What the task asks.
Output every line exactly as written. Leave out pictures.

━━━━━ Available data

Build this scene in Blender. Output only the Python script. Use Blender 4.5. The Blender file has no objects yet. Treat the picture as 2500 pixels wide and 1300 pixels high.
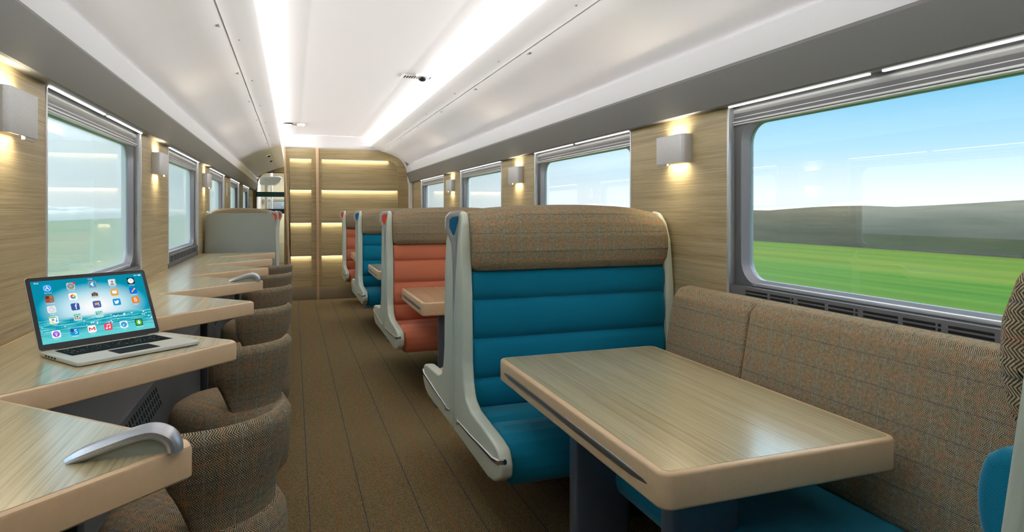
import bpy, bmesh, math, random
from mathutils import Vector, Matrix
random.seed(7)
C = bpy.context.scene.collection
PI = math.pi
# ------------------------------------------------------------------ camera
cam_d = bpy.data.cameras.new('camera'); cam = bpy.data.objects.new('camera', cam_d); C.objects.link(cam)
cam.location = (0, 0, 1.35)
cam.rotation_euler = (PI/2, 0, -math.atan(534/1524))
cam_d.sensor_width = 36.0; cam_d.lens = 36.0*1524/2500; cam_d.shift_y = -135/2500
cam_d.clip_start = 0.02; cam_d.clip_end = 2000
bpy.context.scene.camera = cam
vs = bpy.context.scene.view_settings
vs.view_transform = 'Standard'; vs.look = 'None'; vs.gamma = 1; vs.use_curve_mapping = False; vs.exposure = 0.12

# ------------------------------------------------------------------ materials
def lin(c):
    return tuple(((v/255)/12.92 if v/255 <= .04045 else ((v/255+.055)/1.055)**2.4) for v in c) + (1,)
class NT:
    def __init__(s, name):
        s.m = bpy.data.materials.new(name); s.m.use_nodes = True
        s.t = s.m.node_tree; s.n = s.t.nodes; s.l = s.t.links
        s.b = s.n['Principled BSDF']; s.out = s.n['Material Output']
    def N(s, typ, **kw):
        x = s.n.new(typ)
        for k, v in kw.items(): setattr(x, k, v)
        return x
    def put(s, sock, v):
        if isinstance(v, bpy.types.NodeSocket): s.l.new(v, sock)
        else: sock.default_value = v
    def math(s, op, a, b=None, c=None, clamp=False):
        x = s.N('ShaderNodeMath', operation=op); x.use_clamp = clamp
        s.put(x.inputs[0], a)
        if b is not None: s.put(x.inputs[1], b)
        if c is not None: s.put(x.inputs[2], c)
        return x.outputs[0]
    def mix(s, f, a, b, mode='MIX'):
        x = s.N('ShaderNodeMixRGB', blend_type=mode)
        s.put(x.inputs[0], f); s.put(x.inputs[1], a); s.put(x.inputs[2], b)
        return x.outputs[0]
    def noise(s, vec, scale, detail=2, rough=.5):
        x = s.N('ShaderNodeTexNoise'); s.put(x.inputs['Vector'], vec)
        x.inputs['Scale'].default_value = scale; x.inputs['Detail'].default_value = detail; x.inputs['Roughness'].default_value = rough
        return x.outputs['Fac']
    def mapping(s, vec, scale=(1,1,1), rot=(0,0,0), loc=(0,0,0)):
        x = s.N('ShaderNodeMapping'); s.put(x.inputs['Vector'], vec)
        x.inputs['Scale'].default_value = scale; x.inputs['Rotation'].default_value = rot; x.inputs['Location'].default_value = loc
        return x.outputs[0]
    def coord(s, which): return s.N('ShaderNodeTexCoord').outputs[which]
    def ramp(s, fac, stops):
        x = s.N('ShaderNodeValToRGB'); s.put(x.inputs[0], fac); cr = x.color_ramp
        while len(cr.elements) < len(stops): cr.elements.new(.5)
        for e, (p, c) in zip(cr.elements, stops): e.position = p; e.color = c
        return x.outputs[0]
    def bump(s, h, strength=.2, dist=.001):
        x = s.N('ShaderNodeBump'); x.inputs['Strength'].default_value = strength; x.inputs['Distance'].default_value = dist
        s.put(x.inputs['Height'], h); s.l.new(x.outputs[0], s.b.inputs['Normal'])
    def set(s, **kw):
        for k, v in kw.items(): s.put(s.b.inputs[k.replace('_', ' ')], v)
        return s.m
def plain(name, rgb, rough=.5, metal=0, speck=0, scale=300, coat=0, spec=.5, var=.0):
    k = NT(name); col = lin(rgb)
    if speck or var:
        n = k.noise(k.coord('Object'), scale, 2, .7)
        d = tuple(max(0, v*(1-speck)) for v in col[:3]) + (1,); l = tuple(min(1, v*(1+speck)) for v in col[:3]) + (1,)
        k.put(k.b.inputs['Base Color'], k.ramp(n, [(.3, d), (.7, l)]))
        k.bump(n, .12, .0004)
    else:
        k.put(k.b.inputs['Base Color'], col)
    k.set(Roughness=rough, Metallic=metal, Specular_IOR_Level=spec, Coat_Weight=coat)
    return k.m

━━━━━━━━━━

Solution.
Build this scene in Blender. Output only the Python script. Use Blender 4.5. The Blender file has no objects yet. Treat the picture as 2500 pixels wide and 1300 pixels high.
import bpy, bmesh, math, random
from mathutils import Vector, Matrix
random.seed(7)
C = bpy.context.scene.collection
PI = math.pi
# ------------------------------------------------------------------ camera
cam_d = bpy.data.cameras.new('camera'); cam = bpy.data.objects.new('camera', cam_d); C.objects.link(cam)
cam.location = (0, 0, 1.35)
cam.rotation_euler = (PI/2, 0, -math.atan(534/1524))
cam_d.sensor_width = 36.0; cam_d.lens = 36.0*1524/2500; cam_d.shift_y = -135/2500
cam_d.clip_start = 0.02; cam_d.clip_end = 2000
bpy.context.scene.camera = cam
vs = bpy.context.scene.view_settings
vs.view_transform = 'Standard'; vs.look = 'None'; vs.gamma = 1; vs.use_curve_mapping = False; vs.exposure = 0.12

# ------------------------------------------------------------------ materials
def lin(c):
    return tuple(((v/255)/12.92 if v/255 <= .04045 else ((v/255+.055)/1.055)**2.4) for v in c) + (1,)
class NT:
    def __init__(s, name):
        s.m = bpy.data.materials.new(name); s.m.use_nodes = True
        s.t = s.m.node_tree; s.n = s.t.nodes; s.l = s.t.links
        s.b = s.n['Principled BSDF']; s.out = s.n['Material Output']
    def N(s, typ, **kw):
        x = s.n.new(typ)
        for k, v in kw.items(): setattr(x, k, v)
        return x
    def put(s, sock, v):
        if isinstance(v, bpy.types.NodeSocket): s.l.new(v, sock)
        else: sock.default_value = v
    def math(s, op, a, b=None, c=None, clamp=False):
        x = s.N('ShaderNodeMath', operation=op); x.use_clamp = clamp
        s.put(x.inputs[0], a)
        if b is not None: s.put(x.inputs[1], b)
        if c is not None: s.put(x.inputs[2], c)
        return x.outputs[0]
    def mix(s, f, a, b, mode='MIX'):
        x = s.N('ShaderNodeMixRGB', blend_type=mode)
        s.put(x.inputs[0], f); s.put(x.inputs[1], a); s.put(x.inputs[2], b)
        return x.outputs[0]
    def noise(s, vec, scale, detail=2, rough=.5):
        x = s.N('ShaderNodeTexNoise'); s.put(x.inputs['Vector'], vec)
        x.inputs['Scale'].default_value = scale; x.inputs['Detail'].default_value = detail; x.inputs['Roughness'].default_value = rough
        return x.outputs['Fac']
    def mapping(s, vec, scale=(1,1,1), rot=(0,0,0), loc=(0,0,0)):
        x = s.N('ShaderNodeMapping'); s.put(x.inputs['Vector'], vec)
        x.inputs['Scale'].default_value = scale; x.inputs['Rotation'].default_value = rot; x.inputs['Location'].default_value = loc
        return x.outputs[0]
    def coord(s, which): return s.N('ShaderNodeTexCoord').outputs[which]
    def ramp(s, fac, stops):
        x = s.N('ShaderNodeValToRGB'); s.put(x.inputs[0], fac); cr = x.color_ramp
        while len(cr.elements) < len(stops): cr.elements.new(.5)
        for e, (p, c) in zip(cr.elements, stops): e.position = p; e.color = c
        return x.outputs[0]
    def bump(s, h, strength=.2, dist=.001):
        x = s.N('ShaderNodeBump'); x.inputs['Strength'].default_value = strength; x.inputs['Distance'].default_value = dist
        s.put(x.inputs['Height'], h); s.l.new(x.outputs[0], s.b.inputs['Normal'])
    def set(s, **kw):
        for k, v in kw.items(): s.put(s.b.inputs[k.replace('_', ' ')], v)
        return s.m
def plain(name, rgb, rough=.5, metal=0, speck=0, scale=300, coat=0, spec=.5, var=.0):
    k = NT(name); col = lin(rgb)
    if speck or var:
        n = k.noise(k.coord('Object'), scale, 2, .7)
        d = tuple(max(0, v*(1-speck)) for v in col[:3]) + (1,); l = tuple(min(1, v*(1+speck)) for v in col[:3]) + (1,)
        k.put(k.b.inputs['Base Color'], k.ramp(n, [(.3, d), (.7, l)]))
        k.bump(n, .12, .0004)
    else:
        k.put(k.b.inputs['Base Color'], col)
    k.set(Roughness=rough, Metallic=metal, Specular_IOR_Level=spec, Coat_Weight=coat)
    return k.m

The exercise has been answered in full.